The heart of The Bikeriders, however, isn’t a rider at all. Kathy, who at one point — stuck in a home littered with empty beer bottles and gang members — complains she used to be “respectable,” fleshes out the film. Both disgusted by and enamoured with the group, she acts as a sort of stand-in for Nichols and his audience: unable to understand the bikers’ behaviour, but unwilling to escape it, both she and we are left to question how masculinity can be so ridiculous but, occasionally, also strangely beautiful.
And as the group descends further into violence, tipping from outlaw freedom into organized criminality, sexual assault and general brutality, there film probes into the draw of radicalism. Detailing the ’60s counterculture — followed by its waning in the early ’70s — is interesting, but ultimately difficult to pull off in a film that drifts around so much without having your audience feel just a little bit bored.
So if The Bikeriders falls a bit impenetrably short in coming up with answers to its questions, that’s part of the game as well. Because instead of trying to attack a perceived evil, Nichols is more concerned with observing it.
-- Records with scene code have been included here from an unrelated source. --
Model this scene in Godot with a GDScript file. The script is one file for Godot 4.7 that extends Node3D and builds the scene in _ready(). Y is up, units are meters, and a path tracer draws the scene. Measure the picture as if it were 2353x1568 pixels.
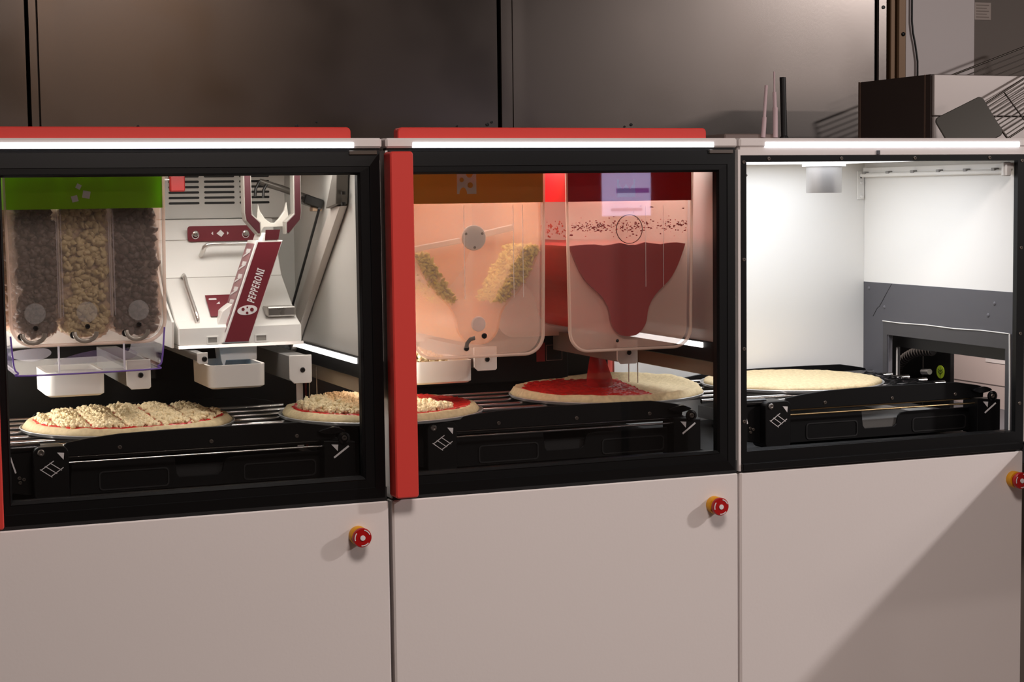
extends Node3D

# ---------------------------------------------------------------- shapes
class Sh:
	var st := SurfaceTool.new()
	func _init() -> void:
		st.begin(Mesh.PRIMITIVE_TRIANGLES)
	func t(a: Vector3, b: Vector3, c: Vector3, n: Vector3, g := -1) -> void:
		st.set_smooth_group(g)
		if (a - c).cross(a - b).dot(n) < 0.0:
			var k := b
			b = c
			c = k
		st.add_vertex(a)
		st.add_vertex(b)
		st.add_vertex(c)
	func q(a: Vector3, b: Vector3, c: Vector3, d: Vector3, n: Vector3, g := -1) -> void:
		t(a, b, c, n, g)
		t(a, c, d, n, g)
	func box(lo: Vector3, hi: Vector3, ch := 0.0, tf := Transform3D()) -> Sh:
		var c := (lo + hi) / 2.0
		var h := (hi - lo) / 2.0
		ch = minf(ch, minf(h.x, minf(h.y, h.z)) * 0.9)
		for ax in 3:
			for s in [-1.0, 1.0]:
				var n := Vector3.ZERO
				n[ax] = s
				var u := Vector3.ZERO
				u[(ax + 1) % 3] = h[(ax + 1) % 3] - ch
				var v := Vector3.ZERO
				v[(ax + 2) % 3] = h[(ax + 2) % 3] - ch
				var o := c + n * h[ax]
				q(tf * (o - u - v), tf * (o + u - v), tf * (o + u + v), tf * (o - u + v), tf.basis * n)
		if ch > 0.0:
			for ax in 3:
				var b := (ax + 1) % 3
				var d := (ax + 2) % 3
				for s in [-1.0, 1.0]:
					for r in [-1.0, 1.0]:
						var along := Vector3.ZERO
						along[ax] = h[ax] - ch
						var p := c
						p[b] += s * h[b]
						p[d] += r * (h[d] - ch)
						var p2 := c
						p2[b] += s * (h[b] - ch)
						p2[d] += r * h[d]
						var n := Vector3.ZERO
						n[b] = s
						n[d] = r
						q(tf * (p - along), tf * (p + along), tf * (p2 + along), tf * (p2 - along), tf.basis * n)
			for s in [-1.0, 1.0]:
				for r in [-1.0, 1.0]:
					for w in [-1.0, 1.0]:
						var e := Vector3(s, r, w)
						var i := h - Vector3(ch, ch, ch)
						t(tf * (c + e * Vector3(h.x, i.y, i.z)), tf * (c + e * Vector3(i.x, h.y, i.z)), tf * (c + e * Vector3(i.x, i.y, h.z)), tf.basis * e)
		return self
	# polygon in the u-v plane, pushed along w from d0 to d1, edges bevelled by b
	func prism(poly: PackedVector2Array, d0: float, d1: float, b := 0.0, tf := Transform3D(), smooth := false) -> Sh:
		var n := poly.size()
		var area := 0.0
		for i in n:
			area += poly[i].cross(poly[(i + 1) % n])
		var sg := signf(area)
		var inset := PackedVector2Array()
		for i in n:
			var e0 := (poly[i] - poly[(i + n - 1) % n]).normalized()
			var e1 := (poly[(i + 1) % n] - poly[i]).normalized()
			var n0 := Vector2(e0.y, -e0.x) * sg
			var n1 := Vector2(e1.y, -e1.x) * sg
			inset.append(poly[i] - (n0 + n1) / maxf(0.4, 1.0 + n0.dot(n1)) * b)
		var rings := [[inset, d0], [poly, d0 + b], [poly, d1 - b], [inset, d1]] if b > 0.0 else [[poly, d0], [poly, d1]]
		for r in rings.size() - 1:
			for i in n:
				var j := (i + 1) % n
				var e := (poly[j] - poly[i]).normalized()
				var nn := Vector3(e.y * sg, -e.x * sg, 0.0)
				if rings.size() == 4:
					nn.z = [-0.7, 0.0, 0.7][r]
				q(tf * v3(rings[r][0][i], rings[r][1]), tf * v3(rings[r][0][j], rings[r][1]), tf * v3(rings[r + 1][0][j], rings[r + 1][1]), tf * v3(rings[r + 1][0][i], rings[r + 1][1]), tf.basis * nn, 1 + r if smooth else -1)
		var tri := Geometry2D.triangulate_polygon(inset)
		for i in range(0, tri.size(), 3):
			for k in 2:
				var d: float = d0 if k == 0 else d1
				t(tf * v3(inset[tri[i]], d), tf * v3(inset[tri[i + 1]], d), tf * v3(inset[tri[i + 2]], d), tf.basis * Vector3(0, 0, -1 if k == 0 else 1))
		return self
	func v3(p: Vector2, d: float) -> Vector3:
		return Vector3(p.x, p.y, d)
	# a plate with a hole: outer and inner outlines of the same number of points
	func plate(outer: PackedVector2Array, inner: PackedVector2Array, d0: float, d1: float, tf := Transform3D()) -> Sh:
		var n := outer.size()
		for i in n:
			var j := (i + 1) % n
			q(tf * v3(outer[i], d1), tf * v3(outer[j], d1), tf * v3(inner[j], d1), tf * v3(inner[i], d1), tf.basis * Vector3(0, 0, 1))
			q(tf * v3(outer[i], d0), tf * v3(outer[j], d0), tf * v3(inner[j], d0), tf * v3(inner[i], d0), tf.basis * Vector3(0, 0, -1))
			var e := outer[j] - outer[i]
			var m := (outer[i] + outer[j]) / 2.0 - (inner[i] + inner[j]) / 2.0
			var no := Vector2(e.y, -e.x)
			if no.dot(m) < 0.0:
				no = -no
			q(tf * v3(outer[i], d0), tf * v3(outer[j], d0), tf * v3(outer[j], d1), tf * v3(outer[i], d1), tf.basis * v3(no, 0))
			var f := inner[j] - inner[i]
			var ni := Vector2(f.y, -f.x)
			if ni.dot(m) < 0.0:
				ni = -ni
			q(tf * v3(inner[i], d0), tf * v3(inner[j], d0), tf * v3(inner[j], d1), tf * v3(inner[i], d1), tf.basis * v3(ni, 0))
		return self
	# loops of points joined in order (frames with a moulded section)
	func loft(loops: Array, toward: Vector3, closed := true) -> Sh:
		for r in loops.size() - 1:
			var n: int = loops[r].size()
			for i in (n if closed else n - 1):
				var j := (i + 1) % n
				q(loops[r][i], loops[r][j], loops[r + 1][j], loops[r + 1][i], toward)
		return self
	func tube(pts: Array, r: float, n := 8, flat := 1.0) -> Sh:
		var side := Vector3.ZERO
		var rings := []
		for i in pts.size():
			var d: Vector3 = (pts[mini(i + 1, pts.size() - 1)] - pts[maxi(i - 1, 0)]).normalized()
			if side == Vector3.ZERO:
				side = d.cross(Vector3.UP if absf(d.y) < 0.9 else Vector3.RIGHT).normalized()
			side = (side - d * side.dot(d)).normalized()
			var up := d.cross(side)
			var ring := []
			for k in n:
				var a := TAU * k / n
				ring.append(pts[i] + side * cos(a) * r + up * sin(a) * r * flat)
			rings.append(ring)
		for i in rings.size() - 1:
			for k in n:
				var m := (k + 1) % n
				q(rings[i][k], rings[i][m], rings[i + 1][m], rings[i + 1][k], rings[i][k] + rings[i][m] - pts[i] * 2.0, 1)
		for e in 2:
			var at: int = 0 if e == 0 else rings.size() - 1
			var dir: Vector3 = pts[0] - pts[1] if e == 0 else pts[at] - pts[at - 1]
			for k in n:
				t(pts[at], rings[at][k], rings[at][(k + 1) % n], dir)
		return self
	# profile of (radius, height) from the bottom centre outwards and up to the top centre
	func lathe(profile: Array, n: int, tf := Transform3D()) -> Sh:
		var g := 1
		for i in profile.size() - 1:
			var a: Vector2 = profile[i]
			var b: Vector2 = profile[i + 1]
			if i > 0:
				var p: Vector2 = profile[i - 1]
				if absf((a - p).angle_to(b - a)) > 0.7:
					g += 1
			var nr := (b - a).y
			var nh := -(b - a).x
			for k in n:
				var c0 := TAU * k / n
				var c1 := TAU * (k + 1) / n
				var mid := (c0 + c1) / 2.0
				var nn := tf.basis * Vector3(cos(mid) * nr, nh, sin(mid) * nr)
				var v := [tf * Vector3(cos(c0) * a.x, a.y, sin(c0) * a.x), tf * Vector3(cos(c1) * a.x, a.y, sin(c1) * a.x), tf * Vector3(cos(c1) * b.x, b.y, sin(c1) * b.x), tf * Vector3(cos(c0) * b.x, b.y, sin(c0) * b.x)]
				if a.x > 1e-6:
					t(v[0], v[1], v[2], nn, g)
				if b.x > 1e-6:
					t(v[0], v[2], v[3], nn, g)
		return self
	func done() -> ArrayMesh:
		st.generate_normals()
		return st.commit()

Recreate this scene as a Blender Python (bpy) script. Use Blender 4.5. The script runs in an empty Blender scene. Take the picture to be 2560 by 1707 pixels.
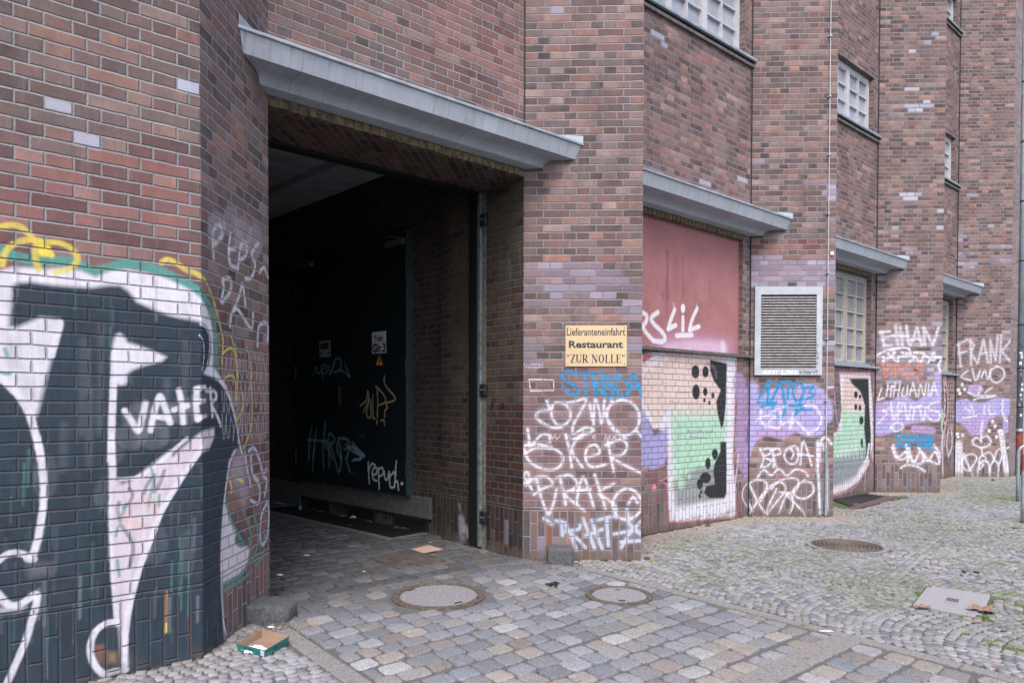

Over its 156-minute runtime, The Bikeriders examines its characters and the counterintuitive iconography of manhood like poorly made, but deeply interesting little tchotchkes — before hurling them at a wall to see what they look like when they inevitably break.
It’s not perfect, but The Bikeriders‘ mix of love, disdain and disinterest for its subject is interesting. And if nothing else, it at least may be the only film of its type too inscrutable for its targets to misinterpret.